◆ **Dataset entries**
┄┄┄┄┄┄┄┄┄┄

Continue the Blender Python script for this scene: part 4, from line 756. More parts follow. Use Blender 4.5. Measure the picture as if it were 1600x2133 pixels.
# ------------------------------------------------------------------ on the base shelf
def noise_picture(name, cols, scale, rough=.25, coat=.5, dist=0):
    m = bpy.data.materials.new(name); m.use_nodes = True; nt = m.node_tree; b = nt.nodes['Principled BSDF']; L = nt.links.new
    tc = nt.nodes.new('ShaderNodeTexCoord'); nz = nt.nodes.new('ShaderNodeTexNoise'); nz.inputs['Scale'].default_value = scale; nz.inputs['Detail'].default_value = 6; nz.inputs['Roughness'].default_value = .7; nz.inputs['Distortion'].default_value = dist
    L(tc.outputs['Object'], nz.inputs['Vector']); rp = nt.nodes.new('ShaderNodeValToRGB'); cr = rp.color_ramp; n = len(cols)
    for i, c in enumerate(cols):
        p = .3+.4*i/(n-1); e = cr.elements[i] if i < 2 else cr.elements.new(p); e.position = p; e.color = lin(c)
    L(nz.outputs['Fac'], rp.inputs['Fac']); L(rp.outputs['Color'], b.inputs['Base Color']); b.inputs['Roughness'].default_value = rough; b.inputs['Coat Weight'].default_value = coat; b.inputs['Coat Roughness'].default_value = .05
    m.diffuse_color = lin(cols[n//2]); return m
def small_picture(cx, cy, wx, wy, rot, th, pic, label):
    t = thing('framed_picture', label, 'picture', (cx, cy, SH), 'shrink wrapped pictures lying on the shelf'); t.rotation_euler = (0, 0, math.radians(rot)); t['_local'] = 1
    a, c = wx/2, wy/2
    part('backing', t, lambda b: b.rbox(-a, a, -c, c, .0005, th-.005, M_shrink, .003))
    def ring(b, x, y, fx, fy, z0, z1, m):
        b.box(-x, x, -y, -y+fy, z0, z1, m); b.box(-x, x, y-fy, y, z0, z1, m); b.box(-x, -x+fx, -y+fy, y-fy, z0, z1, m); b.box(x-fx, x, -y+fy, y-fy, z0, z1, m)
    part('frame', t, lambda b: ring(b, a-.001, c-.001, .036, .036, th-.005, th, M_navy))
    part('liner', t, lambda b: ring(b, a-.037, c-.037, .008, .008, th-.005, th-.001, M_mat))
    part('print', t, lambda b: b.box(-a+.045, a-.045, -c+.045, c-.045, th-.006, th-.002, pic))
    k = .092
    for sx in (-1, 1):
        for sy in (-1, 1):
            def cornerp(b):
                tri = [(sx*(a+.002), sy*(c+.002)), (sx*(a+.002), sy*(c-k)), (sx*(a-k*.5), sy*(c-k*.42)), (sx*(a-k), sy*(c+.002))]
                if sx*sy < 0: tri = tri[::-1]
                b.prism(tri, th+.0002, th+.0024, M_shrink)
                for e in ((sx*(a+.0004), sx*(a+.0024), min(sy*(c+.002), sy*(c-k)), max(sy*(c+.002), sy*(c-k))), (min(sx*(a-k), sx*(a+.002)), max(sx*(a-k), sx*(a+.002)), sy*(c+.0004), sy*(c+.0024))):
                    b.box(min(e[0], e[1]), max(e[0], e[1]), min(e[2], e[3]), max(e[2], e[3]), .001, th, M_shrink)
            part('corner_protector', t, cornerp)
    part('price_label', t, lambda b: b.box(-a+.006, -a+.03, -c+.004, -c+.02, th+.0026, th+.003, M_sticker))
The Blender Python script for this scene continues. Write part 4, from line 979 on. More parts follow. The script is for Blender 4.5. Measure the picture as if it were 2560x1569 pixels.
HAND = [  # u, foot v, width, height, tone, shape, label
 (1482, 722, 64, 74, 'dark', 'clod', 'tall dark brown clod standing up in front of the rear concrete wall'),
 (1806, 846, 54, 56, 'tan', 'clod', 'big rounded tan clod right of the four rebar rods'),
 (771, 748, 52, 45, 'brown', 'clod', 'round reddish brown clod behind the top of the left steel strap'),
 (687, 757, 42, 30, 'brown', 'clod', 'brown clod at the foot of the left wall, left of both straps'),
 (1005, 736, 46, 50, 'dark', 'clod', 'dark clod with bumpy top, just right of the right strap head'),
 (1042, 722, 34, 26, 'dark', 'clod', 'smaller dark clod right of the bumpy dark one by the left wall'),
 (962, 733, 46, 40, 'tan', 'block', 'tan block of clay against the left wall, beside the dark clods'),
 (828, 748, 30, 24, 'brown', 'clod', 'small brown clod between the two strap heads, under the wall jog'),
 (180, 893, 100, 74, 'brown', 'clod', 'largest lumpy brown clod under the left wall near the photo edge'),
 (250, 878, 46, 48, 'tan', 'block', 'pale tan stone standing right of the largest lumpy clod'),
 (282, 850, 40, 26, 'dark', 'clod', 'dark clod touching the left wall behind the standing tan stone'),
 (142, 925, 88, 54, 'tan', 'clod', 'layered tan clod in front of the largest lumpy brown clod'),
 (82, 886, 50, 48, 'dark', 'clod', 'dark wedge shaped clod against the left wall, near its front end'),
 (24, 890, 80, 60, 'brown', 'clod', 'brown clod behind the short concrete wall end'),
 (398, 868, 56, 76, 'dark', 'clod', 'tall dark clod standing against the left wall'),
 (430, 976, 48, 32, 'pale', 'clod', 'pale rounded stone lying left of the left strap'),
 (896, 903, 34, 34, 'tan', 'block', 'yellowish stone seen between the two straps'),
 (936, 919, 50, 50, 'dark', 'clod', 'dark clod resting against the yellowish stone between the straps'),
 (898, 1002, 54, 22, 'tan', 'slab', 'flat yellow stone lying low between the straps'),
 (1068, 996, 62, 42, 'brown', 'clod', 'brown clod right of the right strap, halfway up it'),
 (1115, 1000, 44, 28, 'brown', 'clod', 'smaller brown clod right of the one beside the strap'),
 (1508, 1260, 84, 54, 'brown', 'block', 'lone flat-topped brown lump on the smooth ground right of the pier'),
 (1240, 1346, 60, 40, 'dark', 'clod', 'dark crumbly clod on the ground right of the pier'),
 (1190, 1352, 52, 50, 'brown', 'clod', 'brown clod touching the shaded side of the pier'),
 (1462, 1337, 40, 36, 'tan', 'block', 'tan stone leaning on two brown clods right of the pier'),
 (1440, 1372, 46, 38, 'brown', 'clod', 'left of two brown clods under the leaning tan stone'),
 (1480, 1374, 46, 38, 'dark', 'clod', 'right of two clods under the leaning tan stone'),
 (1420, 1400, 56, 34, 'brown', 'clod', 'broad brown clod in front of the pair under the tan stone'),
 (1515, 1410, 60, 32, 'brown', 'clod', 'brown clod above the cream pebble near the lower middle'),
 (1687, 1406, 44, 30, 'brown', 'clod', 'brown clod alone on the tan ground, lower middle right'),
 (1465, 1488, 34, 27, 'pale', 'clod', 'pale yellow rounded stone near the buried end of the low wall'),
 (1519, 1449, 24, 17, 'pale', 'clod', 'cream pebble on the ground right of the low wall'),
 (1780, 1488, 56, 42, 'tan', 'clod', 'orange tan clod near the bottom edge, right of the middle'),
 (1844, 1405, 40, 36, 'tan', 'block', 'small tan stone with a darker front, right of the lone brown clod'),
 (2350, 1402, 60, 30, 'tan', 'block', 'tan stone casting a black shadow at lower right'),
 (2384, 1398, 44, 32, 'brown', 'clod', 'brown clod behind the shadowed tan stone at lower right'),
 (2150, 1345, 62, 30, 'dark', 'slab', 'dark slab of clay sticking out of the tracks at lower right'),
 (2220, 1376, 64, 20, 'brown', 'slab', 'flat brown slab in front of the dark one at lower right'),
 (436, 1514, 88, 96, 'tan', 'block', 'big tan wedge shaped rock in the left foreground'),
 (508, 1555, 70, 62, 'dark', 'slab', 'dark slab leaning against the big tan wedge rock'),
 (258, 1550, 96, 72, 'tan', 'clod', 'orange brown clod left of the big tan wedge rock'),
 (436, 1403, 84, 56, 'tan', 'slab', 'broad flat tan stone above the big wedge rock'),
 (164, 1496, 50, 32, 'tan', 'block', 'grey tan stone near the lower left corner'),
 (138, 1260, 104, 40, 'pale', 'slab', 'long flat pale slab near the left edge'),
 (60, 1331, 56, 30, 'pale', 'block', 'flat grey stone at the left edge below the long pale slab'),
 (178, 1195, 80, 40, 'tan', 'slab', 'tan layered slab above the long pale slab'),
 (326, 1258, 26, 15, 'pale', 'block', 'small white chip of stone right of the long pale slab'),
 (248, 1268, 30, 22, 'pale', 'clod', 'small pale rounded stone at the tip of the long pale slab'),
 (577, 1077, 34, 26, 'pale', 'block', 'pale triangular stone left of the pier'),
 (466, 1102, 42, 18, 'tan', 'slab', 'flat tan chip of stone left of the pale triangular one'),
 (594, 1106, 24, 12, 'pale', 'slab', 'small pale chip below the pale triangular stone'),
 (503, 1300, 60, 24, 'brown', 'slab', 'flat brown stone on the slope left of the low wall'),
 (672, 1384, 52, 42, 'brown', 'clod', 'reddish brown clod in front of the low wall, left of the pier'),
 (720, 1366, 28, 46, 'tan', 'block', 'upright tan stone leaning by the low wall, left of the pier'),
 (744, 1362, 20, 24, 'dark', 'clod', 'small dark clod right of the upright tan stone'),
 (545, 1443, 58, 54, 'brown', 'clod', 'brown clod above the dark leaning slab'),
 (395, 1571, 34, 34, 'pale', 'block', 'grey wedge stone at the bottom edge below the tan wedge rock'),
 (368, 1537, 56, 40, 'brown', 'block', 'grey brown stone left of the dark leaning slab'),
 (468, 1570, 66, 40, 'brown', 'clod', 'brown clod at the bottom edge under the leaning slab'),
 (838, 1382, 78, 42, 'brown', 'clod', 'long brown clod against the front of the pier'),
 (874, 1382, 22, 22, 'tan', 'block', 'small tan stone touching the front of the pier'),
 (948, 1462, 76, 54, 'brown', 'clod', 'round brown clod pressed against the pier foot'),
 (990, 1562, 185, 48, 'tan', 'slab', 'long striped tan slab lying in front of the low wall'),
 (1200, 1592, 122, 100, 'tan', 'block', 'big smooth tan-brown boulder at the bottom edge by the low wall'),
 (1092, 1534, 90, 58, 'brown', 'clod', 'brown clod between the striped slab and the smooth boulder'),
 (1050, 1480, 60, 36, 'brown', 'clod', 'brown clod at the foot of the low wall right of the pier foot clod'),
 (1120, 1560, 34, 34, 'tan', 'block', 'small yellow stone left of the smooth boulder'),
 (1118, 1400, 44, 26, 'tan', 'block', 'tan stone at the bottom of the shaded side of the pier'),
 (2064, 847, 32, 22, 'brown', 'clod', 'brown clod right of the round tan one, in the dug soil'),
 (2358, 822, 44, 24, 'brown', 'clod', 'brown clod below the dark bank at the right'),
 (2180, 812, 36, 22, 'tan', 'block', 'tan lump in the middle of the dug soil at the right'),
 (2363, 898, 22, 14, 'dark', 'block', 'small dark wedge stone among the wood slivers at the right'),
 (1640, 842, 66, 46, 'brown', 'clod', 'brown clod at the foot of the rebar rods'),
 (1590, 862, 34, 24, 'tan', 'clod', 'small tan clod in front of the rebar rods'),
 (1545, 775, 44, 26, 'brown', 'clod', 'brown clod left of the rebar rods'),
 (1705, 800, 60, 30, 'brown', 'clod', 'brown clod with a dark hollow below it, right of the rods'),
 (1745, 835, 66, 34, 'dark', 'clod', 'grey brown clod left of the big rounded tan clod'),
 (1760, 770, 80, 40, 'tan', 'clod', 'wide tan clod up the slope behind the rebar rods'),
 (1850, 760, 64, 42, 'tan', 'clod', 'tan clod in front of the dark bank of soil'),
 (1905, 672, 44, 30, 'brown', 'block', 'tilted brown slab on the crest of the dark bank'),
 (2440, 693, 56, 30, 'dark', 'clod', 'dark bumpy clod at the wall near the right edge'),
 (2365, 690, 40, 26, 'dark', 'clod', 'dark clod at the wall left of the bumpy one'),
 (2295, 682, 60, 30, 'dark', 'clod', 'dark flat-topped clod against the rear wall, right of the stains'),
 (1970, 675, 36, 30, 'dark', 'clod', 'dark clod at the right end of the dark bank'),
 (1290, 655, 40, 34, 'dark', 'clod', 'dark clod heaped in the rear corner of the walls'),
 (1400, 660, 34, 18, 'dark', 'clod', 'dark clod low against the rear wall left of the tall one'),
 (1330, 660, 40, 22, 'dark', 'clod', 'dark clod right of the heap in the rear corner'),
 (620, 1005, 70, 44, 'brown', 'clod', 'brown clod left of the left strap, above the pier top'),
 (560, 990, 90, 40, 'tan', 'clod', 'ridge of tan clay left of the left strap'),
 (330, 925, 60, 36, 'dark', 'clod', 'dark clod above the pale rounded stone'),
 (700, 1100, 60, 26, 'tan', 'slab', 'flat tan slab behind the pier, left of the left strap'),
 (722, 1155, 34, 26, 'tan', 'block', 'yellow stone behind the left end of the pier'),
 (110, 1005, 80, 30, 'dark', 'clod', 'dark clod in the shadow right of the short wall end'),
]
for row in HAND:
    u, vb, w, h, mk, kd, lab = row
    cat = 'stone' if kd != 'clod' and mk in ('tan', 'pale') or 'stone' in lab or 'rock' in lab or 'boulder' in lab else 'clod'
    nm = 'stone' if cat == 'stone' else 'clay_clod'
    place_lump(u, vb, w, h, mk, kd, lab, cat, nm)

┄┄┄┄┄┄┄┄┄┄

◆ **Written problem**
Show the lines that mention the word "scene".

◆ **The response**
Continue the Blender Python script for this scene: part 4, from line 756. More parts follow. Use Blender 4.5. Measure the picture as if it were 1600x2133 pixels.
The Blender Python script for this scene continues. Write part 4, from line 979 on. More parts follow. The script is for Blender 4.5. Measure the picture as if it were 2560x1569 pixels.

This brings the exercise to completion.